I have since given the collars to friends who live on a ranch outside of town, here in Montana. Their property is all grassland, with an unobstructed view of the sky and covered in strong, consistent cellphone signal. It’s not near any roads or other major dangers. In that best-case environment, they have found that Halo is able to keep their small dogs from visiting the nearest neighbors, several hundred yards away. 

The author and his wife. From left: Teddy, Bowie, and Wiley.

So What Works?

Despite the frustrations I ran into testing these collars, I am successfully able to keep my dogs contained at home, at the cabin, or in camp and can even track them when they’re off-leash. Heck, I even know how much exercise they get. Here’s how.

Dog Containment

To keep our dogs in the yard and off the busy street we live on here at home in Bozeman, Montana, I built a six-foot tall fence. The total cost? $5,000. Or only $2,000 more than the cost of three Halo collars. And that fence is 100 percent reliable—as long as my friends remember to shut the gate. 

At the cabin, I’ve installed a sort of aerial dog run by tensioning a strong rope at head height between two trees. Clipping the dogs’ leashes to that allows some small degree of outside activity and bathroom breaks. No matter how I hang it, the dogs always find a way to get tangled, but it is safe. No dog has gotten out on the ice or chased a moose yet. 

In camp, I just rely on the recall I’ve built into each dog with years of consistent positive reinforcement training. They’re a ways from being absolutely reliable with a simple call, but I also choose to camp a long ways from other people, so it’s not a huge issue.

Dog Tracking

I use a Garmin Astro 430 and T5 collars. The system isn’t cheap, starting at $650 for the handheld device and a collar, and $250 for each additional collar. And it’s not without its own problems: the interface isn’t very user friendly, the handheld receiver runs on expensive lithium batteries that have to be fed every few hours of use, and the collars use a proprietary charger that you have to buy a new collar to replace. But man, this thing is reliable. 
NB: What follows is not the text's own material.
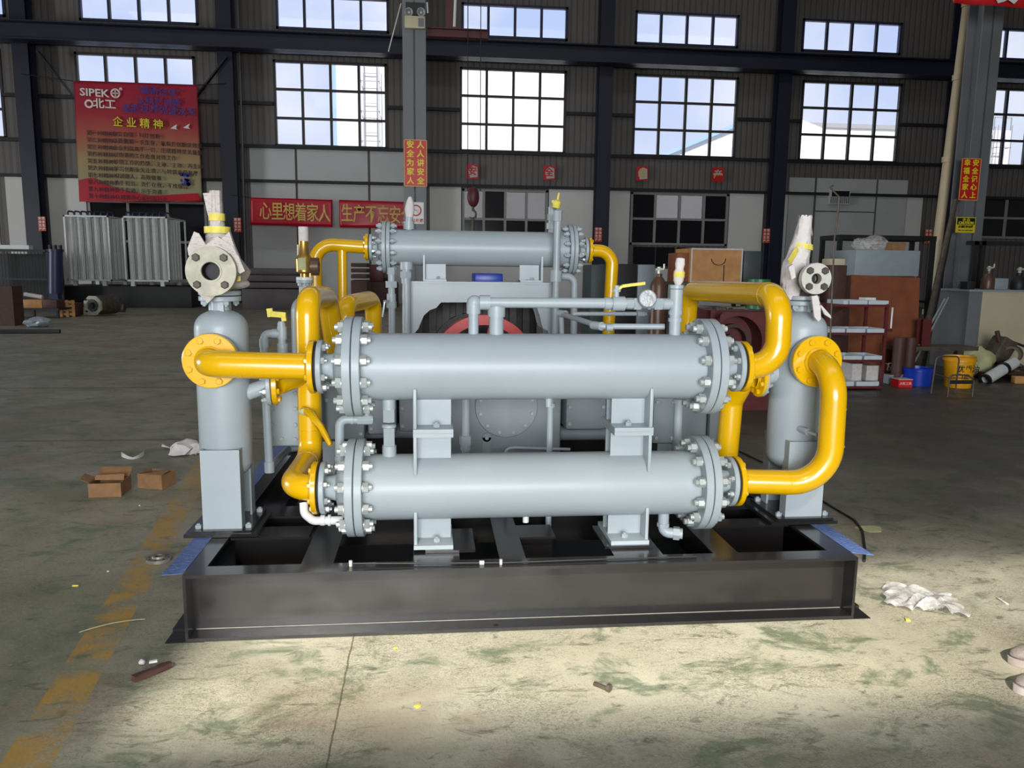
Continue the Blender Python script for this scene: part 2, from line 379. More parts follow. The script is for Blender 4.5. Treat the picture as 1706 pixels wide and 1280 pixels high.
# ------------------------------------------------------------------ floor
def floor_material():
    m = bpy.data.materials.new('worn_painted_concrete'); m.use_nodes = True
    n = m.node_tree.nodes; l = m.node_tree.links; b = n['Principled BSDF']
    tc = n.new('ShaderNodeTexCoord')
    def noise(scale, detail=6, rough=0.6, dist=0.0, stretch=None, rot=0):
        t = n.new('ShaderNodeTexNoise'); t.inputs['Scale'].default_value = scale; t.inputs['Detail'].default_value = detail
        t.inputs['Roughness'].default_value = rough; t.inputs['Distortion'].default_value = dist
        mp = n.new('ShaderNodeMapping'); mp.inputs['Scale'].default_value = stretch or (1, 1, 1); mp.inputs['Rotation'].default_value = (0, 0, rot)
        l.new(tc.outputs['Object'], mp.inputs[0]); l.new(mp.outputs[0], t.inputs['Vector']); return t.outputs['Fac']
    def ramp(src, a, c, lo=0.0, hi=1.0):
        r = n.new('ShaderNodeMapRange'); r.inputs['From Min'].default_value = a; r.inputs['From Max'].default_value = c
        r.inputs['To Min'].default_value = lo; r.inputs['To Max'].default_value = hi; l.new(src, r.inputs[0]); return r.outputs[0]
    def mix(f, a, c, mode='MIX'):
        x = n.new('ShaderNodeMixRGB'); x.blend_type = mode
        if isinstance(f, float): x.inputs[0].default_value = f
        else: l.new(f, x.inputs[0])
        for k, v in ((1, a), (2, c)):
            if isinstance(v, tuple): x.inputs[k].default_value = v
            else: l.new(v, x.inputs[k])
        return x.outputs[0]
    def math_(op, a, c=None):
        x = n.new('ShaderNodeMath'); x.operation = op
        for k, v in ((0, a), (1, c)):
            if v is None: continue
            if isinstance(v, (int, float)): x.inputs[k].default_value = v
            else: l.new(v, x.inputs[k])
        return x.outputs[0]
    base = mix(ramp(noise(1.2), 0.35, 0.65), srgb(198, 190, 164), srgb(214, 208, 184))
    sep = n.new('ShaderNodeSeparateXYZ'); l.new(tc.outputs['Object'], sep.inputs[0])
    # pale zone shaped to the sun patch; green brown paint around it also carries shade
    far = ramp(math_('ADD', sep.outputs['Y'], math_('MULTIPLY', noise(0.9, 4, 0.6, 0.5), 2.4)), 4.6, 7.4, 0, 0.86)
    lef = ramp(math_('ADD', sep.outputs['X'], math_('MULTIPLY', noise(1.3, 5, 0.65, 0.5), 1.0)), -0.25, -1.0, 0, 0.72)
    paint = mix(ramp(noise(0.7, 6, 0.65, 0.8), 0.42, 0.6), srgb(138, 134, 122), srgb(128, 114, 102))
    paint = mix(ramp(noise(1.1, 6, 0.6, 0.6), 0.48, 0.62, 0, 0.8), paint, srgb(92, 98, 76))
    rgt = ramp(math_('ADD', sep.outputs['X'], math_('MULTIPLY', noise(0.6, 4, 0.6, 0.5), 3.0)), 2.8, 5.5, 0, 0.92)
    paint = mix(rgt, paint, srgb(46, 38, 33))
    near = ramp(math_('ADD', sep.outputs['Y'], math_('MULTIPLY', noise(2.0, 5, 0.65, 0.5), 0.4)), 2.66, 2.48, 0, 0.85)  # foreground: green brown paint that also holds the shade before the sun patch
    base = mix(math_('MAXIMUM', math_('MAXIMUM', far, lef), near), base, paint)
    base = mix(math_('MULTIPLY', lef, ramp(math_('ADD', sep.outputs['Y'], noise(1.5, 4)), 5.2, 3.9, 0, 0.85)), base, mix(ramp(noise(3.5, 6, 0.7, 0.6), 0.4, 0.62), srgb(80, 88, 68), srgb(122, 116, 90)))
    base = mix(ramp(noise(0.45, 5, 0.6, 1.0), 0.50, 0.70, 0, 0.7), base, srgb(112, 106, 88))
    base = mix(ramp(noise(2.6, 8, 0.7, 0.6, (1, 1.6, 1), 0.4), 0.52, 0.62, 0, 0.75), base, srgb(92, 114, 82))     # left over green paint
    base = mix(ramp(noise(0.8, 7, 0.65, 0.8, (1, 1, 1), 1.0), 0.58, 0.70, 0, 0.5), base, srgb(150, 112, 90))        # red brown dust
    base = mix(ramp(noise(5.5, 9, 0.75, 0.8, (1, 2.4, 1), -0.5), 0.555, 0.64, 0, 0.72), base, srgb(80, 84, 64))      # tyre and grease marks
    base = mix(ramp(noise(30, 4, 0.7, 0.4, (1, 4, 1), 0.9), 0.60, 0.70, 0, 0.5), base, srgb(196, 188, 158))         # scratches
    base = mix(ramp(noise(42, 4, 0.7, 0.4, (5, 1, 1), 0.5), 0.58, 0.68, 0, 0.5), base, srgb(66, 62, 48))
    base = mix(math_('MULTIPLY', ramp(noise(70, 3, 0.7, 1.6, (1, 2.2, 1), 0.2), 0.47, 0.60, 0, 0.75), ramp(noise(2.2, 4, 0.6, 0.4), 0.36, 0.58)), base, srgb(104, 100, 76))   # tread prints
    base = mix(math_('MULTIPLY', rgt, ramp(noise(1.0, 6, 0.65, 0.6), 0.3, 0.65, 0.45, 0.85)), base, srgb(48, 38, 33))   # dark brown over the right side, broken up by noise
    # worn yellow gangway line at the left: runs along Y with a slight lean
    xl = math_('ADD', sep.outputs['X'], math_('MULTIPLY', sep.outputs['Y'], 0.137))
    dist = math_('ABSOLUTE', math_('ADD', xl, 0.975))
    line = math_('LESS_THAN', dist, 0.083)
    wear = ramp(noise(5, 8, 0.7, 0.5), 0.40, 0.58)
    base = mix(math_('MULTIPLY', math_('MULTIPLY', line, wear), 0.8), base, srgb(178, 136, 44))
    # casting joints
    def joint(src, off, w):
        return math_('LESS_THAN', math_('ABSOLUTE', math_('ADD', src, off)), w)
    j = math_('MAXIMUM', joint(math_('ADD', math_('ADD', sep.outputs['X'], math_('MULTIPLY', noise(9, 3), 0.016)), math_('MULTIPLY', sep.outputs['Y'], 0.0030)), 0.3301, 0.0035), joint(sep.outputs['Y'], -7.3, 0.02))
    j = math_('MAXIMUM', j, joint(sep.outputs['Y'], -10.5, 0.03))
    base = mix(math_('MULTIPLY', j, 0.7), base, srgb(70, 60, 46))
    l.new(base, b.inputs['Base Color'])
    l.new(ramp(noise(3, 5), 0.3, 0.7, 0.36, 0.62), b.inputs['Roughness'])
    bp = n.new('ShaderNodeBump'); bp.inputs['Strength'].default_value = 0.15; bp.inputs['Distance'].default_value = 0.01
    l.new(noise(40, 6), bp.inputs['Height']); l.new(bp.outputs[0], b.inputs['Normal'])
    return m
M['floor'] = floor_material()
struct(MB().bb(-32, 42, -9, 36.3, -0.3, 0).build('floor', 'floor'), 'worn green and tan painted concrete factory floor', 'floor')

# ------------------------------------------------------------------ walls with openings
def wall_rects(x0, x1, z0, z1, holes):
    xs = sorted({x0, x1, *[h[0] for h in holes], *[h[1] for h in holes]}); zs = sorted({z0, z1, *[h[2] for h in holes], *[h[3] for h in holes]})
    xs = [x for x in xs if x0 <= x <= x1]; zs = [z for z in zs if z0 <= z <= z1]; out = []
    for k in range(len(zs)-1):
        run = None
        for i in range(len(xs)-1):
            cx, cz = (xs[i]+xs[i+1])/2, (zs[k]+zs[k+1])/2
            solid = not any(h[0] < cx < h[1] and h[2] < cz < h[3] for h in holes)
            if solid: run = (run[0], xs[i+1]) if run else (xs[i], xs[i+1])
            if (not solid or i == len(xs)-2) and run:
                out.append((run[0], run[1], zs[k], zs[k+1])); run = None
    return out
WY = 36.0
def wx(px, py=180): return at(px, py, WY).x
Z_MID = (at(700, 250.5, WY).z, at(700, 109, WY).z)
Z_UP = (at(700, 58.5, WY).z, at(700, 58.5, WY).z + 1.43)
Z_LOWTOP = at(840, 312, WY).z          # foot of the ribbed sheet, top of the pale panels
bays = [(-190, 8), (130, 328), (457, 645), (766, 943), (1055, 1228), (1334, 1500), (1638, 1790), (1900, 2040)]
holes = []
wins = []
for i, (a, b) in enumerate(bays):
    X0, X1 = wx(a), wx(b); holes.append((X0, X1, *Z_MID)); wins.append((X0, X1, *Z_MID, 4, 3, 'frame_dark', 'glass'))
    X0u, X1u = wx(a+3, 40), wx(b+3, 40); holes.append((X0u, X1u, *Z_UP)); wins.append((X0u, X1u, *Z_UP, 4, 1, 'frame_blue', 'glass'))
def zz(py, px=840): return at(px, py, WY).z
low = [(148, 345, 335, 470, 3, 2, False), (770, 912, 316, 415, 4, 2, True), (1050, 1212, 322, 409, 4, 2, True), (1632, 1760, 330, 398, 3, 2, False)]
for (a, b, t, bt, nx, nz, see) in low:
    m_ = (a+b)/2; r = (wx(a, 360), wx(b, 360), at(m_, bt, WY).z, at(m_, t, WY).z)
    holes.append(r); wins.append((*r, nx, nz, 'frame_white', 'dark' if not see else ('A' if a < 900 else 'B')))
wall = MB()
for (x0, x1, z0, z1) in wall_rects(-32, 42, 0, 17, holes): wall.bb(x0, x1, WY, WY+0.25, z0, z1)
struct(wall.build('wall_back', 'cladding'), 'dark ribbed sheet wall at the far side of the hall', 'wall')
for i, (x0, x1, z0, z1, nx, nz, fm, gl) in enumerate(wins):
    w = thing('window_%d' % (i+1), 'steel framed factory window in the far wall', 'window', ((x0+x1)/2, WY, z0)); struct(w)
    f = MB(); t = 0.10
    f.bb(x0, x1, WY-0.06, WY+0.12, z0, z0+t); f.bb(x0, x1, WY-0.06, WY+0.12, z1-t, z1); f.bb(x0, x0+t, WY-0.06, WY+0.12, z0, z1); f.bb(x1-t, x1, WY-0.06, WY+0.12, z0, z1)
    for k in range(1, nx): c = x0+(x1-x0)*k/nx; f.bb(c-0.055, c+0.055, WY-0.05, WY+0.1, z0, z1)
    for k in range(1, nz): c = z0+(z1-z0)*k/nz; f.bb(x0, x1, WY-0.04, WY+0.09, c-0.05, c+0.05)
    f.build('window_frame', fm, w)
    g = MB(); d = MB(); nd = 0
    for k in range(nx):
        for q in range(nz):
            a0, a1 = x0+(x1-x0)*k/nx, x0+(x1-x0)*(k+1)/nx; b0, b1 = z0+(z1-z0)*q/nz, z0+(z1-z0)*(q+1)/nz
            dark = gl == 'dark' or (gl in ('A', 'B') and not (q == nz-1 and k in ((0, 2, 3) if gl == 'A' else (1, 2))))
            (d if dark else g).bb(a0, a1, WY+0.02, WY+0.03, b0, b1)
            nd += dark
    if nd < nx*nz: g.build('window_panes', 'glass' if gl == 'glass' else 'glass_dim', w)
    if nd: d.build('dark_window_panes', 'glass_dark', w)
# pale panels below the ribbed sheet
def panel(px0, px1, z0, z1, m, name, y=WY-0.06, py=360):
    return struct(MB().bb(wx(px0, py), wx(px1, py), y, WY-0.001, z0, z1).build(name, m))
ZP = Z_LOWTOP
k = 1
for (a, b, m) in ((-60, -2, 'panel_white'), (14, 62, 'panel_white'), (84, 146, 'panel_white'), (347, 388, 'panel_white'), (716, 768, 'panel_white'), (914, 988, 'panel_white'),
                  (1012, 1048, 'panel_white'), (1214, 1270, 'panel_white'), (1290, 1310, 'panel_white'), (1508, 1534, 'panel_white')):
    panel(a, b, 0, ZP, m, 'trim_%d' % k); k += 1
panel(768, 914, 0, zz(417), 'panel_white', 'trim_%d' % k); k += 1
panel(1048, 1214, 0, zz(445), 'panel_white', 'trim_%d' % k); k += 1
for (a, b) in ((420, 494), (498, 614), (618, 690)):
    panel(a, b, 0, zz(248, 560), 'panel_grey', 'door_%d' % (k-11)); k += 1
for (a, b, y0, y1) in ((1311, 1353, 298, 600), (1357, 1455, 298, 352), (1357, 1455, 354, 600), (1459, 1507, 298, 600)):
    panel(a, b, max(0, at(1400, y1, WY).z), at(1400, y0, WY).z, 'panel_grey', 'door_%d' % (k-11)); k += 1
for (a, b) in ((1054, 1090), (1092, 1122), (1126, 1152), (1154, 1182)):
    d = MB().bb(wx(a, 425), wx(b, 425), WY-0.12, WY-0.061, zz(444, 1100), zz(412, 1100)); struct(d.build('trim_%d' % k, 'glass_dark')); k += 1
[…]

Unlike the collars mentioned above, Garmin employs a radio transmitter (the big antennae you can see the my dogs wearing in the photo on top of this article) to transmit the location of each device back to the handheld receiver. That gives the Astro a nine-mile range between human and dog, even in heavily wooded mountains. The collars are also made from the kind of robust materials—nickel-plated steel hardware, polyurethane-coated nylon straps—that have stood up to all of the abuse our dogs can throw at them for two years with no signs of wear. While the big antennae might seem awkward, our dogs have never gotten them stuck on anything, and so far as I can tell, don’t even notice they’re there.

Fitness Tracking

Each of the dogs got about ten miles of moderately-paced hiking in last Saturday. How do I know that? I clipped on their leashes, put on my boots, and took them on a ten-mile hike. I can tell how far we went by looking at a map and watching the terrain we cross. I can gauge how they’re doing by observing their body language. And I can determine if it was enough exercise by whether or not they fall asleep when we get home. I don’t need an app to tell me that stuff, and neither do you.